TO DO | Transcribe the records below exactly as they appear.
------------------------------------------------
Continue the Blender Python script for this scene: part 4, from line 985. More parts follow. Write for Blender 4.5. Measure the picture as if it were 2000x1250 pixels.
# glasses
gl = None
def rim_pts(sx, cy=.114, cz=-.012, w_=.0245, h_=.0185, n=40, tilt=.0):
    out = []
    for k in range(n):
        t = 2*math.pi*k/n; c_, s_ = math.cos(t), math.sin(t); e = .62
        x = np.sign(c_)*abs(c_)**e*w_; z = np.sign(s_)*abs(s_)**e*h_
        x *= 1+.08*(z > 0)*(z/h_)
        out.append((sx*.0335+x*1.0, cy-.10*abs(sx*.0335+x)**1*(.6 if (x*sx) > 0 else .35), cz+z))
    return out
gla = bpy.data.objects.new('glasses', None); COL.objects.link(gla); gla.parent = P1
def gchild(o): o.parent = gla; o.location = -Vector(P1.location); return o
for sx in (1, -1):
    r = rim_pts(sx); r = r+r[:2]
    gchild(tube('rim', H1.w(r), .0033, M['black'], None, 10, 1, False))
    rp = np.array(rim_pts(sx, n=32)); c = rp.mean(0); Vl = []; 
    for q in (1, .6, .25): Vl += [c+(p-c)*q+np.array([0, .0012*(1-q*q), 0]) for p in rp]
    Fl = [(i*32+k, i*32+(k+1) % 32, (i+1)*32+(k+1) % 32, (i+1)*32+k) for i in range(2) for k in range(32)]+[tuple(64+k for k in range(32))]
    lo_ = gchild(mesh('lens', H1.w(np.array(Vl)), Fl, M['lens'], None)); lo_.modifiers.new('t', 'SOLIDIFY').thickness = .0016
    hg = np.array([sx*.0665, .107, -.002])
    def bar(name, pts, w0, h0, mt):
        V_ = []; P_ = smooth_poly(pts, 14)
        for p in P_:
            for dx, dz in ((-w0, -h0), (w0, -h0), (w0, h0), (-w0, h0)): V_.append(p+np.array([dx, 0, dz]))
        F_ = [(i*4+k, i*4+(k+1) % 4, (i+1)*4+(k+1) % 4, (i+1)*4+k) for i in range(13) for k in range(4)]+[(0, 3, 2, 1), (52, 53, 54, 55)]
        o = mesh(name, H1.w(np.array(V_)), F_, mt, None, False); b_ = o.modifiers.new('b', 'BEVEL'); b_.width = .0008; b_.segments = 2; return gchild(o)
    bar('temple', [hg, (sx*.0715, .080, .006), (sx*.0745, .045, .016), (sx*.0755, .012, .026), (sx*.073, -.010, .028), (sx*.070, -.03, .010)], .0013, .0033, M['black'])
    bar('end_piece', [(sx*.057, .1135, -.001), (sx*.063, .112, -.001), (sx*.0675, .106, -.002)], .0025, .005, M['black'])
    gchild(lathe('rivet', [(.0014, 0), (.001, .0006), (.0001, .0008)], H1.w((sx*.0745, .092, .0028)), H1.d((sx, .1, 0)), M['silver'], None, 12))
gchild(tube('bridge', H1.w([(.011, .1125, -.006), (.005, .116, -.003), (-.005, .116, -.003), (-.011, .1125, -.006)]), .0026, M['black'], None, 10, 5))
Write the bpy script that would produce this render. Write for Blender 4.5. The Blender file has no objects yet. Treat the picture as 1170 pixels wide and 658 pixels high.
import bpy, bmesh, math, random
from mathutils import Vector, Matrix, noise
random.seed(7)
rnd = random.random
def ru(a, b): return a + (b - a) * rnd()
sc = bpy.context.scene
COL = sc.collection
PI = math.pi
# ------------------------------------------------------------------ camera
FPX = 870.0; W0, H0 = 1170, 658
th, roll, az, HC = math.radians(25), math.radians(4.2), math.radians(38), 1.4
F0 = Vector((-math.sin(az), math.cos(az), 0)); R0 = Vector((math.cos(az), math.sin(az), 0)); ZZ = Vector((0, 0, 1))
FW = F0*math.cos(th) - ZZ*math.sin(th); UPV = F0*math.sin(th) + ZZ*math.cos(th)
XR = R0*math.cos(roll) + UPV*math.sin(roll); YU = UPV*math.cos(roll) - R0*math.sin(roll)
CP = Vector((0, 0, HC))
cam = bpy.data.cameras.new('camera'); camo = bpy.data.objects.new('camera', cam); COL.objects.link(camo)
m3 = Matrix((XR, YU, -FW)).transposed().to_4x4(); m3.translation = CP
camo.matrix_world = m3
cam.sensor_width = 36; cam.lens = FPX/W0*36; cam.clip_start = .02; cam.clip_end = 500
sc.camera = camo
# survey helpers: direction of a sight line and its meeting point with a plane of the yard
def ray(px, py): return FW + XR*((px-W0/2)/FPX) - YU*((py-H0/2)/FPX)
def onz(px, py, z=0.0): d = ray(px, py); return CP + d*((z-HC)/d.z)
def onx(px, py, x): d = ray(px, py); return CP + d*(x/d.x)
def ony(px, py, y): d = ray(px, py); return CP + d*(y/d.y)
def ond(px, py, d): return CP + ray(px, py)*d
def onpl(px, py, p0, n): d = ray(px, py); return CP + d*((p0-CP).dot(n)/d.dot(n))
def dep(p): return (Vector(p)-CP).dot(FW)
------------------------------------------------
RESULT OF THIS EXERCISE |
Continue the Blender Python script for this scene: part 4, from line 985. More parts follow. Write for Blender 4.5. Measure the picture as if it were 2000x1250 pixels.
# glasses
gl = None
def rim_pts(sx, cy=.114, cz=-.012, w_=.0245, h_=.0185, n=40, tilt=.0):
    out = []
    for k in range(n):
        t = 2*math.pi*k/n; c_, s_ = math.cos(t), math.sin(t); e = .62
        x = np.sign(c_)*abs(c_)**e*w_; z = np.sign(s_)*abs(s_)**e*h_
        x *= 1+.08*(z > 0)*(z/h_)
        out.append((sx*.0335+x*1.0, cy-.10*abs(sx*.0335+x)**1*(.6 if (x*sx) > 0 else .35), cz+z))
    return out
gla = bpy.data.objects.new('glasses', None); COL.objects.link(gla); gla.parent = P1
def gchild(o): o.parent = gla; o.location = -Vector(P1.location); return o
for sx in (1, -1):
    r = rim_pts(sx); r = r+r[:2]
    gchild(tube('rim', H1.w(r), .0033, M['black'], None, 10, 1, False))
    rp = np.array(rim_pts(sx, n=32)); c = rp.mean(0); Vl = []; 
    for q in (1, .6, .25): Vl += [c+(p-c)*q+np.array([0, .0012*(1-q*q), 0]) for p in rp]
    Fl = [(i*32+k, i*32+(k+1) % 32, (i+1)*32+(k+1) % 32, (i+1)*32+k) for i in range(2) for k in range(32)]+[tuple(64+k for k in range(32))]
    lo_ = gchild(mesh('lens', H1.w(np.array(Vl)), Fl, M['lens'], None)); lo_.modifiers.new('t', 'SOLIDIFY').thickness = .0016
    hg = np.array([sx*.0665, .107, -.002])
    def bar(name, pts, w0, h0, mt):
        V_ = []; P_ = smooth_poly(pts, 14)
        for p in P_:
            for dx, dz in ((-w0, -h0), (w0, -h0), (w0, h0), (-w0, h0)): V_.append(p+np.array([dx, 0, dz]))
        F_ = [(i*4+k, i*4+(k+1) % 4, (i+1)*4+(k+1) % 4, (i+1)*4+k) for i in range(13) for k in range(4)]+[(0, 3, 2, 1), (52, 53, 54, 55)]
        o = mesh(name, H1.w(np.array(V_)), F_, mt, None, False); b_ = o.modifiers.new('b', 'BEVEL'); b_.width = .0008; b_.segments = 2; return gchild(o)
    bar('temple', [hg, (sx*.0715, .080, .006), (sx*.0745, .045, .016), (sx*.0755, .012, .026), (sx*.073, -.010, .028), (sx*.070, -.03, .010)], .0013, .0033, M['black'])
    bar('end_piece', [(sx*.057, .1135, -.001), (sx*.063, .112, -.001), (sx*.0675, .106, -.002)], .0025, .005, M['black'])
    gchild(lathe('rivet', [(.0014, 0), (.001, .0006), (.0001, .0008)], H1.w((sx*.0745, .092, .0028)), H1.d((sx, .1, 0)), M['silver'], None, 12))
gchild(tube('bridge', H1.w([(.011, .1125, -.006), (.005, .116, -.003), (-.005, .116, -.003), (-.011, .1125, -.006)]), .0026, M['black'], None, 10, 5))
Write the bpy script that would produce this render. Write for Blender 4.5. The Blender file has no objects yet. Treat the picture as 1170 pixels wide and 658 pixels high.
import bpy, bmesh, math, random
from mathutils import Vector, Matrix, noise
random.seed(7)
rnd = random.random
def ru(a, b): return a + (b - a) * rnd()
sc = bpy.context.scene
COL = sc.collection
PI = math.pi
# ------------------------------------------------------------------ camera
FPX = 870.0; W0, H0 = 1170, 658
th, roll, az, HC = math.radians(25), math.radians(4.2), math.radians(38), 1.4
F0 = Vector((-math.sin(az), math.cos(az), 0)); R0 = Vector((math.cos(az), math.sin(az), 0)); ZZ = Vector((0, 0, 1))
FW = F0*math.cos(th) - ZZ*math.sin(th); UPV = F0*math.sin(th) + ZZ*math.cos(th)
XR = R0*math.cos(roll) + UPV*math.sin(roll); YU = UPV*math.cos(roll) - R0*math.sin(roll)
CP = Vector((0, 0, HC))
cam = bpy.data.cameras.new('camera'); camo = bpy.data.objects.new('camera', cam); COL.objects.link(camo)
m3 = Matrix((XR, YU, -FW)).transposed().to_4x4(); m3.translation = CP
camo.matrix_world = m3
cam.sensor_width = 36; cam.lens = FPX/W0*36; cam.clip_start = .02; cam.clip_end = 500
sc.camera = camo
# survey helpers: direction of a sight line and its meeting point with a plane of the yard
def ray(px, py): return FW + XR*((px-W0/2)/FPX) - YU*((py-H0/2)/FPX)
def onz(px, py, z=0.0): d = ray(px, py); return CP + d*((z-HC)/d.z)
def onx(px, py, x): d = ray(px, py); return CP + d*(x/d.x)
def ony(px, py, y): d = ray(px, py); return CP + d*(y/d.y)
def ond(px, py, d): return CP + ray(px, py)*d
def onpl(px, py, p0, n): d = ray(px, py); return CP + d*((p0-CP).dot(n)/d.dot(n))
def dep(p): return (Vector(p)-CP).dot(FW)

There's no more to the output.